After a very limited initial release, the Blackmagic Pocket Cinema Camera is slated for an end of September ship date  in greater quantity. The good news is that the extra time has given Blackmagic some leeway to tweak the camera.
In the space of just 2 weeks Blackmagic have fixed the white orbs / hard clipping on the Pocket Cinema Camera as well as the black hole / sunspot which have been affecting both the original BMCC and Pocket for some time.
This is great news and now means you can order the Pocket camera with confidence.
I am not a fan of using early adopters as beta testers but Blackmagic have certainly responded well to the concerns raised on their forum threads about the problems, some of which now number 25,000 views.

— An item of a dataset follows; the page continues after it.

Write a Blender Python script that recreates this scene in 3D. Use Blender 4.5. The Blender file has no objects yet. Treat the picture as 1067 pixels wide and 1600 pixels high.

The black hole issue will be fixed in a firmware update for the Pocket. It isn’t clear yet if the fix will be rolled out to the BMCC though I fully expect it should.
White orbs will be fixed on the new batch of Pocket Cinema Cameras which ship next, featuring calibrated sensors.
It isn’t clear whether existing Pocket camera owners can fix the white orbs with a firmware update or whether the sensor calibration has to be done at Blackmagic and thus the camera sent back.
Later firmware will also add raw recording to the Pocket camera and compressed raw at 2:1 on the Cinema Camera which makes the lovely 2.5K mode more attractive.
It’s great to see Blackmagic come through with maturing the firmware, as we’ve not had a major firmware release since the BMCC first began shipping nearly 1 year ago.
Here’s a few frames from John’s video showing evidence of the fix –
CMOS sensor convert photons into electrical charges.
They have a gate where the electrical charge passes through. If the charge is too much for the gate, it can spill over into other pixels.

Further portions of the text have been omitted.